■ **THE TASK**
The required output consists solely of the lines from the top of the listing through the line containing "sc.camera = cam", transcribed exactly.

### RAW DATA ###

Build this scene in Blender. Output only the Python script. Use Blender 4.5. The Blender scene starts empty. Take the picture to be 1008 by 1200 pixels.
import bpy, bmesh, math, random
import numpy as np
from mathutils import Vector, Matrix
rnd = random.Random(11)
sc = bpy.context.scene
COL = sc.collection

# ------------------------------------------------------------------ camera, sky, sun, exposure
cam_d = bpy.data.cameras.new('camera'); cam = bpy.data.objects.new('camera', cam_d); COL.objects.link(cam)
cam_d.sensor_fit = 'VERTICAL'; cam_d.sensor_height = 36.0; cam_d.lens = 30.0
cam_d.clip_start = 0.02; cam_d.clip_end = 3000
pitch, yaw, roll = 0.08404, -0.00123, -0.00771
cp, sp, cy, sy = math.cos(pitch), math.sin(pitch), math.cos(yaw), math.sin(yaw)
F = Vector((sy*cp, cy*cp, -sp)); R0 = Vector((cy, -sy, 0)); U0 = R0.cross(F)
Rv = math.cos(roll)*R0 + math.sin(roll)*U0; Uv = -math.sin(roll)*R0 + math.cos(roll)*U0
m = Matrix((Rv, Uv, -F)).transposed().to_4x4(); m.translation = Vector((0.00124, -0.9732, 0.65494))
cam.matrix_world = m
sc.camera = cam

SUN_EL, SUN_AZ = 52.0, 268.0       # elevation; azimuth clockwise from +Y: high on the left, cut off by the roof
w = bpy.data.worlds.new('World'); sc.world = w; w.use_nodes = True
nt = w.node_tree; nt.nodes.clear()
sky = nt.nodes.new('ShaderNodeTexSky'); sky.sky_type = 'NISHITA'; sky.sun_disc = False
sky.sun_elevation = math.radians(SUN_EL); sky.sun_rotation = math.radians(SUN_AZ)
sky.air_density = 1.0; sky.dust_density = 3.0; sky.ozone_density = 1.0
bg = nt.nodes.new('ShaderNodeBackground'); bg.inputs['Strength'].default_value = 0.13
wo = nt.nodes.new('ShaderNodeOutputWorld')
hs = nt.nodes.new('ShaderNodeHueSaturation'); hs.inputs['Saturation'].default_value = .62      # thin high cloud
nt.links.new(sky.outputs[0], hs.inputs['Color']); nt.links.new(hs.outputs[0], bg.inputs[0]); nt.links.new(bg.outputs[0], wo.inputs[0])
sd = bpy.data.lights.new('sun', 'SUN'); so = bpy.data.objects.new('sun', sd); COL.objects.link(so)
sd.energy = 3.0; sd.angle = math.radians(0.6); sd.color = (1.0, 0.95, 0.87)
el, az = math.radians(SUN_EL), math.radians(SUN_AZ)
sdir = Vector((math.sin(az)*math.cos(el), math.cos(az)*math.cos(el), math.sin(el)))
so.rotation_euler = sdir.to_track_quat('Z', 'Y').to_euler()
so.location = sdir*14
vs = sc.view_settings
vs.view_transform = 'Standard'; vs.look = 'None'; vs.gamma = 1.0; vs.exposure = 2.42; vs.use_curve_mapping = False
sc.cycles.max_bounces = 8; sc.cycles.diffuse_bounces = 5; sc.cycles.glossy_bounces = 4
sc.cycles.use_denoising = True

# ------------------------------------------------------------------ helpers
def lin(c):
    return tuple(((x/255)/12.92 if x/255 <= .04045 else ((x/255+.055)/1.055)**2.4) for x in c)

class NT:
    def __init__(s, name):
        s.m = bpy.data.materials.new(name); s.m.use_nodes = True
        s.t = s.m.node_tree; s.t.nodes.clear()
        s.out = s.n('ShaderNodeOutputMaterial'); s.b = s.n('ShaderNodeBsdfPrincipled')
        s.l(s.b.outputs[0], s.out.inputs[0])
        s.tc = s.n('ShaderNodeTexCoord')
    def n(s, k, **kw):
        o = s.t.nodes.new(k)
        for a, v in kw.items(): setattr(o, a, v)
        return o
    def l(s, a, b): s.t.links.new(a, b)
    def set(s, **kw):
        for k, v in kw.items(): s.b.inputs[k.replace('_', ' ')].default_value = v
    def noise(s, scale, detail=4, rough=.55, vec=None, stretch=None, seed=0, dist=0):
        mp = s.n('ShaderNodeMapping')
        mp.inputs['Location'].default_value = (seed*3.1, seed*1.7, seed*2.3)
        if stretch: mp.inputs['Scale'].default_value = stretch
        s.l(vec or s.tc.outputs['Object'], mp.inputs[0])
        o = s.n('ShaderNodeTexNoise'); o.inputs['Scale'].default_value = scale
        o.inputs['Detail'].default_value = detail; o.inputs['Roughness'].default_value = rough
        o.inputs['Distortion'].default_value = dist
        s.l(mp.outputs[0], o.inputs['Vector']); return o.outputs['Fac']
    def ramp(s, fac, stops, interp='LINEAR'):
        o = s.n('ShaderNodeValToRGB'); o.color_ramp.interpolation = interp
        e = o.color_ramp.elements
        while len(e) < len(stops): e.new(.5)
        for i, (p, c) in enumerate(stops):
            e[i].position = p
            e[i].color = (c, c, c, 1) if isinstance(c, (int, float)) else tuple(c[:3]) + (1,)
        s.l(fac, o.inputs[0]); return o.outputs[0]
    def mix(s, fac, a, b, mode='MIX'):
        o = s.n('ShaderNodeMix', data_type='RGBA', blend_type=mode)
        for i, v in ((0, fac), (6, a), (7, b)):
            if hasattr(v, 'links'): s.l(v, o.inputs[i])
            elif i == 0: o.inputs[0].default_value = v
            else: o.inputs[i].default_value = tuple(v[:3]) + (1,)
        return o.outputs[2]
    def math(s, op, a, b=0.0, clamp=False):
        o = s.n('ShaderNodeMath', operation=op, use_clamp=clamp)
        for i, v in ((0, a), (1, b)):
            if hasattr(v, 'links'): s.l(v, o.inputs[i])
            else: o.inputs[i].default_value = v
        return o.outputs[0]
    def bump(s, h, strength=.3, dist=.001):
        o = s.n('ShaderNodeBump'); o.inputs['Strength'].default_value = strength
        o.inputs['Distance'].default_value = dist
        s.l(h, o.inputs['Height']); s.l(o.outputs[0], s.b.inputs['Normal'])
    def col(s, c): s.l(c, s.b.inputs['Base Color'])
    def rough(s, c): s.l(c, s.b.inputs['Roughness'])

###

■ **RESPONSE TO THIS TASK**
Build this scene in Blender. Output only the Python script. Use Blender 4.5. The Blender scene starts empty. Take the picture to be 1008 by 1200 pixels.
import bpy, bmesh, math, random
import numpy as np
from mathutils import Vector, Matrix
rnd = random.Random(11)
sc = bpy.context.scene
COL = sc.collection

# ------------------------------------------------------------------ camera, sky, sun, exposure
cam_d = bpy.data.cameras.new('camera'); cam = bpy.data.objects.new('camera', cam_d); COL.objects.link(cam)
cam_d.sensor_fit = 'VERTICAL'; cam_d.sensor_height = 36.0; cam_d.lens = 30.0
cam_d.clip_start = 0.02; cam_d.clip_end = 3000
pitch, yaw, roll = 0.08404, -0.00123, -0.00771
cp, sp, cy, sy = math.cos(pitch), math.sin(pitch), math.cos(yaw), math.sin(yaw)
F = Vector((sy*cp, cy*cp, -sp)); R0 = Vector((cy, -sy, 0)); U0 = R0.cross(F)
Rv = math.cos(roll)*R0 + math.sin(roll)*U0; Uv = -math.sin(roll)*R0 + math.cos(roll)*U0
m = Matrix((Rv, Uv, -F)).transposed().to_4x4(); m.translation = Vector((0.00124, -0.9732, 0.65494))
cam.matrix_world = m
sc.camera = cam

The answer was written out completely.